SHORT EXERCISE
Search the listing for the string "were" and copy every line that contains it.
--- MATERIAL PROVIDED ---
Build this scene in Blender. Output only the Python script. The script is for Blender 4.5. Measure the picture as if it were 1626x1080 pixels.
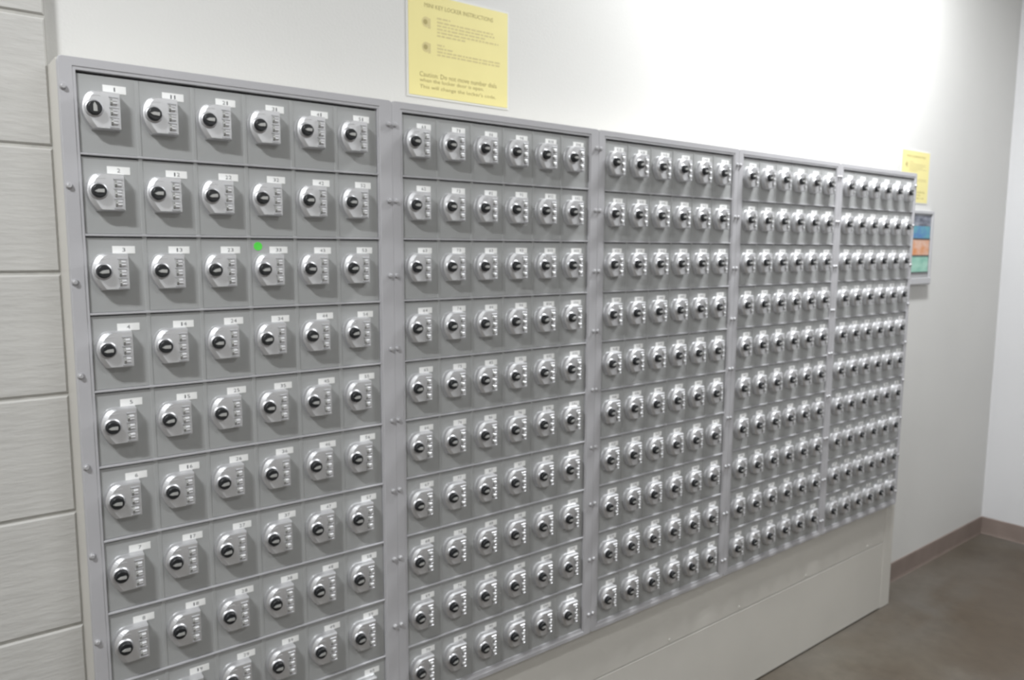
---
--- MATERIAL PROVIDED ---
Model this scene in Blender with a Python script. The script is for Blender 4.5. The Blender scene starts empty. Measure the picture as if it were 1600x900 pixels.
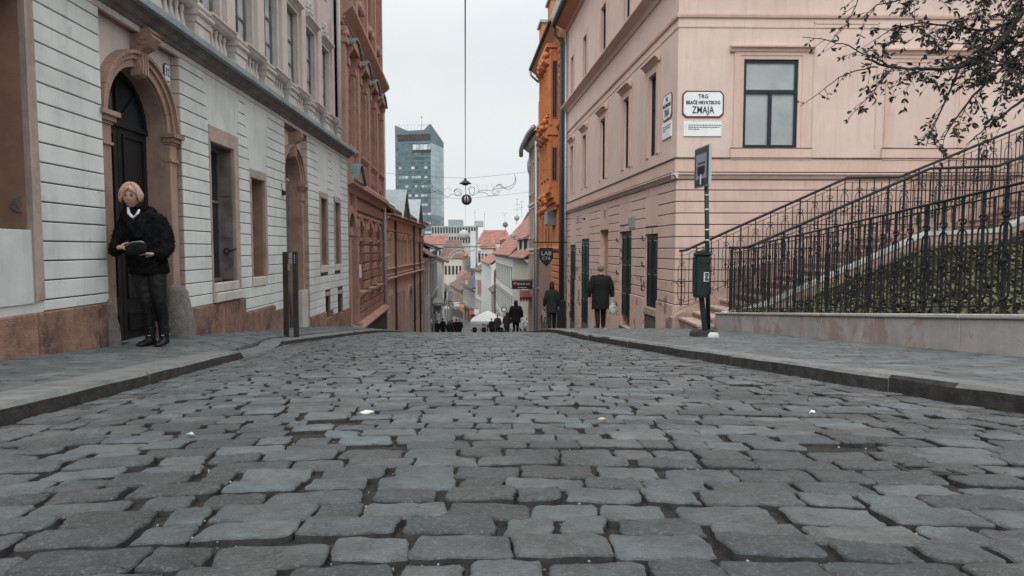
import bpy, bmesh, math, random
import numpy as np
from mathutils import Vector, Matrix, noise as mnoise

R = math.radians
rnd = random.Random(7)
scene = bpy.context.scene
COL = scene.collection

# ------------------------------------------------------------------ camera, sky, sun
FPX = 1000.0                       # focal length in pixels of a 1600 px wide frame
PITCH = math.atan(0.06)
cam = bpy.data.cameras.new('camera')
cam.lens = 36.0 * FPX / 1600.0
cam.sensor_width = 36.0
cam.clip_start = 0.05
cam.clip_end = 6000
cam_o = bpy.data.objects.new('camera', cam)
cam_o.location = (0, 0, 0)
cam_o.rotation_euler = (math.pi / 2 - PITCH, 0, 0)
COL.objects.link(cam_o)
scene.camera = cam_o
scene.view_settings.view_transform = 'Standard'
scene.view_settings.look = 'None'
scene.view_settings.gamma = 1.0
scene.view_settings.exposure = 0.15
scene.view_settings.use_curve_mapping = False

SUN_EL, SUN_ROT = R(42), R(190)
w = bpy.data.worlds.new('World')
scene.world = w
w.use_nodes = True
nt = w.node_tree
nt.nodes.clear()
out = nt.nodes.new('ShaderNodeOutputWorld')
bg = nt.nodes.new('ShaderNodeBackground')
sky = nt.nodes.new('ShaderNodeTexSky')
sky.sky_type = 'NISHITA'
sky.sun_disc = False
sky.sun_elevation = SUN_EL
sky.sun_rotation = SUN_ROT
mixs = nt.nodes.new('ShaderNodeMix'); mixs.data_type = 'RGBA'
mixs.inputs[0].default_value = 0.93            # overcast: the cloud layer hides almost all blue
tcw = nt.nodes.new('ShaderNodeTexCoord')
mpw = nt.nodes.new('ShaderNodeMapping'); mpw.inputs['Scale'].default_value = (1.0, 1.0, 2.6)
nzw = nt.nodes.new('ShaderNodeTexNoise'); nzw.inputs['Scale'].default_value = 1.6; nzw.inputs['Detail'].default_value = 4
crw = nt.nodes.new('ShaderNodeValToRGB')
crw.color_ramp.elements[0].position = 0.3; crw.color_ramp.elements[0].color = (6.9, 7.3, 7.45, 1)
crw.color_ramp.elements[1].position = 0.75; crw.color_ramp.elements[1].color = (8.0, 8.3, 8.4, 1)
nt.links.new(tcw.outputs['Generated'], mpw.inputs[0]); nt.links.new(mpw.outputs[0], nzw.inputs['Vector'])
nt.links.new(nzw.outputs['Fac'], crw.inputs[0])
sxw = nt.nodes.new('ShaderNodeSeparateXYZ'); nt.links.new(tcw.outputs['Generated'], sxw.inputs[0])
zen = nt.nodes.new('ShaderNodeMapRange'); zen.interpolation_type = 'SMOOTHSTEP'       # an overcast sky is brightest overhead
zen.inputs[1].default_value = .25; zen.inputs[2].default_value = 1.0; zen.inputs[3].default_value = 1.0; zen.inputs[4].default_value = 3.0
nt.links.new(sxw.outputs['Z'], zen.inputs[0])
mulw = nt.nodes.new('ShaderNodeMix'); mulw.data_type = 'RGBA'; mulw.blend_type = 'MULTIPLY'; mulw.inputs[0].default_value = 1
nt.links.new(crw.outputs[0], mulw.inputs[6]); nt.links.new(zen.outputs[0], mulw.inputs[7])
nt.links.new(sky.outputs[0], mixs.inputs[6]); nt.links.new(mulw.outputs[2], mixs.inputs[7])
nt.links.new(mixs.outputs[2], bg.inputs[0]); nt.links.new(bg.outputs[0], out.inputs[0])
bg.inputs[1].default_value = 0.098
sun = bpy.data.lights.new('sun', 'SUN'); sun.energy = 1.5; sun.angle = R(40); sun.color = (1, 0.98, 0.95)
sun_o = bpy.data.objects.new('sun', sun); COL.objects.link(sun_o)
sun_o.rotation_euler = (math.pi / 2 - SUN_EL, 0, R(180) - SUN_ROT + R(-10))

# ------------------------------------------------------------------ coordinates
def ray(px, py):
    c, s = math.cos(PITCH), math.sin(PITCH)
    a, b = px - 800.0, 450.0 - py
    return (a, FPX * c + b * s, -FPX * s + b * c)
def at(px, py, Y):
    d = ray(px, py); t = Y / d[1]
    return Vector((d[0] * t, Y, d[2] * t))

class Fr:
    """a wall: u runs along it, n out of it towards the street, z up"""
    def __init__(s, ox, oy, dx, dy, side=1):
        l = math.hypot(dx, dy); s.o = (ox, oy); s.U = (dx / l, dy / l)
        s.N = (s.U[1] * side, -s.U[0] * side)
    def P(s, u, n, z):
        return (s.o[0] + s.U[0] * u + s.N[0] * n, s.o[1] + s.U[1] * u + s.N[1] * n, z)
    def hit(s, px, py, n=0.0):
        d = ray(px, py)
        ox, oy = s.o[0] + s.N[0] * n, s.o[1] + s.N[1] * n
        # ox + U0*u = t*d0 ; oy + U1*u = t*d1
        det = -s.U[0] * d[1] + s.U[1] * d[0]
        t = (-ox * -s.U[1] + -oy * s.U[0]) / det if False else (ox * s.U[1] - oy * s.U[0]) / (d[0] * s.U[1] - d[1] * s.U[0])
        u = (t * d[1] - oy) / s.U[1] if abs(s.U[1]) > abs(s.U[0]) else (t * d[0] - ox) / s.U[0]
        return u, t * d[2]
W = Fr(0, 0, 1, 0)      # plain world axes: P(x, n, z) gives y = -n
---
RESULT OF THIS EXERCISE
Build this scene in Blender. Output only the Python script. The script is for Blender 4.5. Measure the picture as if it were 1626x1080 pixels.
Model this scene in Blender with a Python script. The script is for Blender 4.5. The Blender scene starts empty. Measure the picture as if it were 1600x900 pixels.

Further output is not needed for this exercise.